Ce type d’aménagement contribue à une vision de la mobilité concentrée sur une vitesse élevée en voiture thermique. Or plusieurs problèmes se posent. Il y a le sujet des arbres [de nombreux arbres centenaires ont été abattus par le chantier – ndlr]. (...)
Autre point : l’argument de la compensation. On détruit des arbres anciens qui hébergent toute une vie, avec différentes espèces qui y trouvent refuge, pour les remplacer par un, deux, trois, quatre, cinq jeunes arbres mais sans se poser la question de toute la vie qu’on y détruit. (...)
Par ailleurs, en termes d’aménagement du territoire, les études que j’ai lues montrent que ce type d’infrastructures contribue à éloigner les personnes de leurs lieux de travail, augmente les déplacements au quotidien, contribue à la destruction du foncier agricole au profit de l’habitat pavillonnaire près des entrées des autoroutes. (...)
Pour protéger le climat, faut-il arrêter de construire des autoroutes en France ?
Je n’ai pas une vision binaire, pour ou contre. Il y a plusieurs enjeux à prendre en compte : la préservation du foncier agricole à proximité des villes et d’un système alimentaire soutenable, ainsi que la protection des écosystèmes, notamment des zones humides. Je crois que certains aménagements de l’A69 sont prévus dans des zones exposées aux risques d’inondation. Je ne suis donc pas certaine que les conséquences d’un climat qui change aient été complètement intégrées. En 2016, à la suite de pluies extrêmes en juillet, des débordements se sont produits près de la Loire, et des cours d’eau ont inondé des voies d’aménagement. (...)

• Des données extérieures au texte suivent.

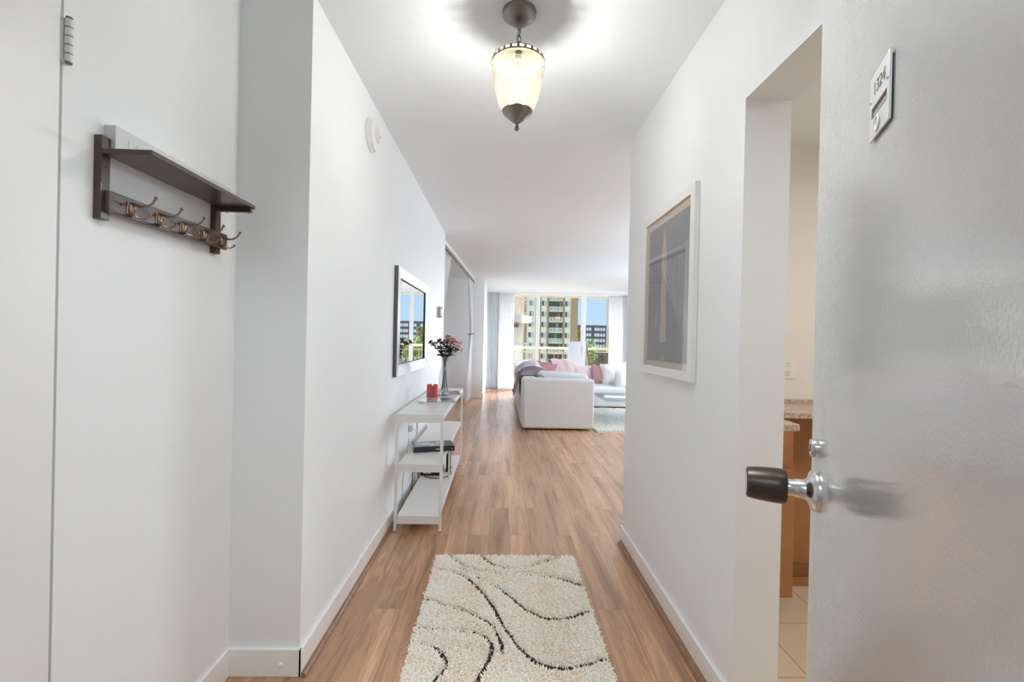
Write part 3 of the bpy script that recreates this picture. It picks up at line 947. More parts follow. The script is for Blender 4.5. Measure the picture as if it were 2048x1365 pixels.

Tout cela illustre la faiblesse du cadre du droit (...)
J’ai entendu la présidente de Région dire qu’il y aura des bus à hydrogène. Mais quel type d’hydrogène ? Faire rouler des bus à hydrogène sur de nouvelles autoroutes ne va-t-il pas accaparer de l’électricité bas carbone pour un usage peu efficace par rapport à d’autres usages de substitution aux énergies fossiles ? Si on fait de l’hydrogène vert avec de l’électricité bas carbone, c’est pour arrêter d’utiliser des énergies fossiles, pas pour ajouter de la dépense énergétique qui entre en concurrence avec un système ferroviaire défaillant. (...)
J’aimerais donc bien savoir si la viabilité de ce projet a été évaluée en tenant compte de tous ces sujets : aléas climatiques, évolution de la demande d’énergie, implications pour le territoire. Et ce que je crois comprendre, c’est que cela n’a pas été fait. En ce sens, cette autoroute A69 est emblématique d’un mode de décision hérité du passé, qui ne permet pas de construire la résilience et la décarbonation du futur dont nous avons besoin. (...)
Quand on regarde la vidéo des élus du territoire en défense de l’autoroute, il n’y a que des hommes qui s’expriment. Ça montre selon moi l’importance dans cette histoire des rapports de force dans la société : les acteurs économiques, BTP, logistique d’un côté, la société civile de l’autre.
Ce sont les mêmes questions que posent le zéro artificialisation nette, l’interdiction des passoires thermiques, le stockage de l’eau en surface pour l’agriculture. Il y a des projets structurants qu’on ne peut plus mener à bout. On est parti pour avoir une hausse de plus de 3° à la fin du siècle s’il n’y a pas de sursaut. Ce serait une catastrophe. Notre adaptation n’est pas à la hauteur des enjeux. (...)
Je suis extrêmement inquiète de la mise en danger des gens qui font la grève de la faim et de la soif. C’est atroce d’avoir à en venir à une situation de ce type pour poser des questions de fond. Ces personnes ont des proches qui ont besoin d’elles.
Ce qui compte, c’est d’infléchir la décision maintenant, de penser les choses autrement pour trouver ce qui permet de concilier une économie viable, des opportunités d’emploi, la sobriété et l’efficacité énergétiques, plutôt que de passer en force et de construire le plus vite possible une infrastructure qui ne sera plus possible dans quelques années. (...)
En mon âme et conscience, compte tenu des enjeux à agir et à changer d’échelle d’action pour le climat, je ne peux pas rester silencieuse par rapport aux questions que pose ce projet. Et je ressens une grande inquiétude face à l’incapacité dans notre société à avoir un dialogue approfondi afin de construire une vision partagée, viable à long terme.